Connecticut Restrains Tribal Payday Lenders

     HARTFORD, Conn. (CN) – Sovereign immunity does not shield payday-lending firms owned by the Otoe-Missouri Tribal Nation, Connecticut regulators found.
     Jorge Perez, commissioner of the state banking department, concluded on May 6 that Great Plains and Clear Creek are not arms of the tribe.
     Likewise Chief John Shotton “does not have tribal sovereign immunity from either the financial penalties or prospective injunctive relief,” according to Perez’s determination.
     The ruling buoys Perez’s finding last year that the companies violated Connecticut’s small-loan law by charging borrowers annual interest rates ranging from 199.44 percent to 448.76 percent on short-term loans of less than $15,000.
     Loans for less than $15,000 are capped at 12 percent in Connecticut.
     Perez’s latest opinion clarifies the Oklahoma tribe’s immunity on remand from the New Britain Superior Court.
     Under the operating agreement, Great Plains Lending’s board of directors is appointed and can be removed by the Tribal Council and all profits and losses are allocated to the tribe, Perez wrote.
     Perez also pointed out that Shotton was featured prominently in the June 2015 film “An Unlikely Solution,” where he discusses the benefits of online lending companies.
     “We provide a forum in which people can electronically come into our reservation via the Internet,” Shotton says in the movie. “It is the electronic equivalent of walking into our reservation and taking out a loan at a tribal bank or a financial institution.”

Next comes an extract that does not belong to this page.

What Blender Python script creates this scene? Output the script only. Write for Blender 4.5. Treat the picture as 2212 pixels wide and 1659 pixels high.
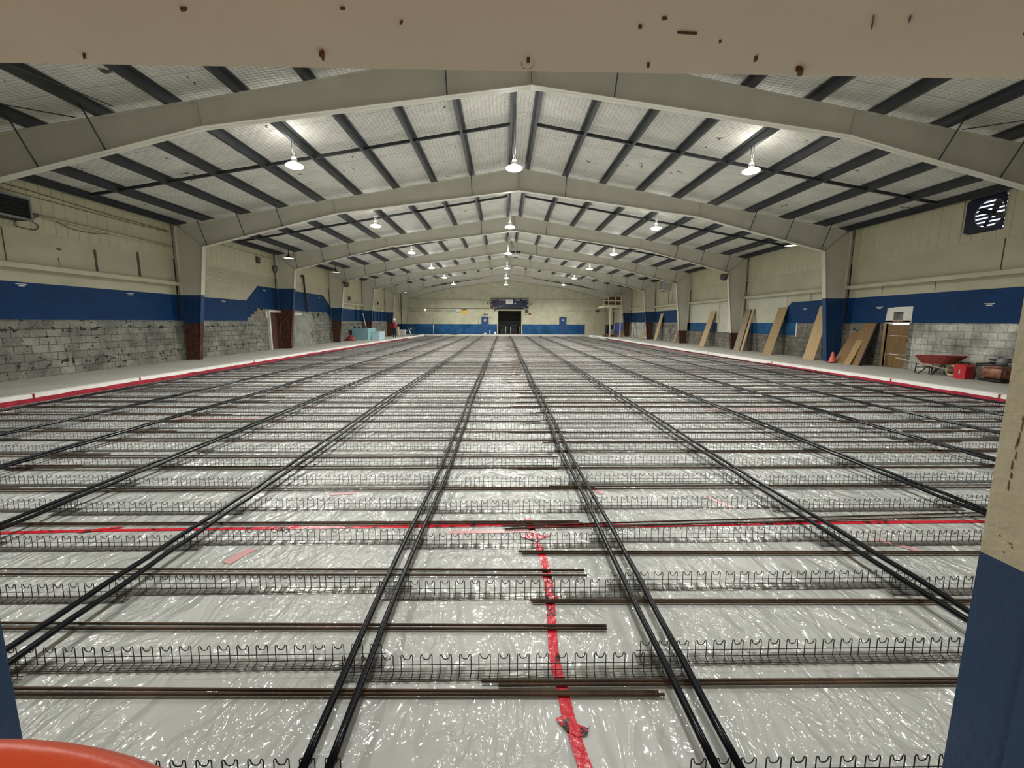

     Perez’s ruling additionally cites a news article from Bloomberg Technology, “Behind 700% Loans, Profits Flow Through Red Rock to Wall Street,” which details how non-tribal interests seeking an opportunity to evade state law approached the tribe.
     “The tribe, Shotton and American Web Loan have been identified in at least one reputable business news report suggesting that the Tribe established the Respondent entities after they were approached by non-tribal interests seeking the opportunity to evade state law,” Perez wrote.
     The article details how private investors came to the small town of Red Rock, Oklahoma, and gave a presentation to the tribe. It says the 3,100-member tribe needed the money and after the presentation granted a license to American Web Loan in February 2010. That company and another owned by Otoe-Missouria, generates more than $100 million a year in revenue and the tribe keeps about 1 percent, according to the article.
     Represented by Robinson & Cole in their appeal, the lending companies had claimed that the Banking Department’s conclusions on sovereign immunity relied upon new evidence, namely the movie and news article, rather than simply reviewing the administrative record.
     “The commissioner has acted unlawfully in unilaterally opening the record, considering new evidence and proposing an additional hearing,” the attorneys wrote in their May 23 motion.
     They said the movie was released in June 2015, six months after the cease and desist order now on appeal.
     “Plainly, the commissioner could not have relied on this movie as the basis for his decision when the movie had not even been released yet,” the motion said.
     Moreover the Bloomberg article was available during the initial proceedings but never referenced, according to the motion.
     Banking Department spokesman Matthew Smith cited a policy of not commenting on pending litigation but said “the agency stands by its mission to protect Connecticut consumers of financial services.”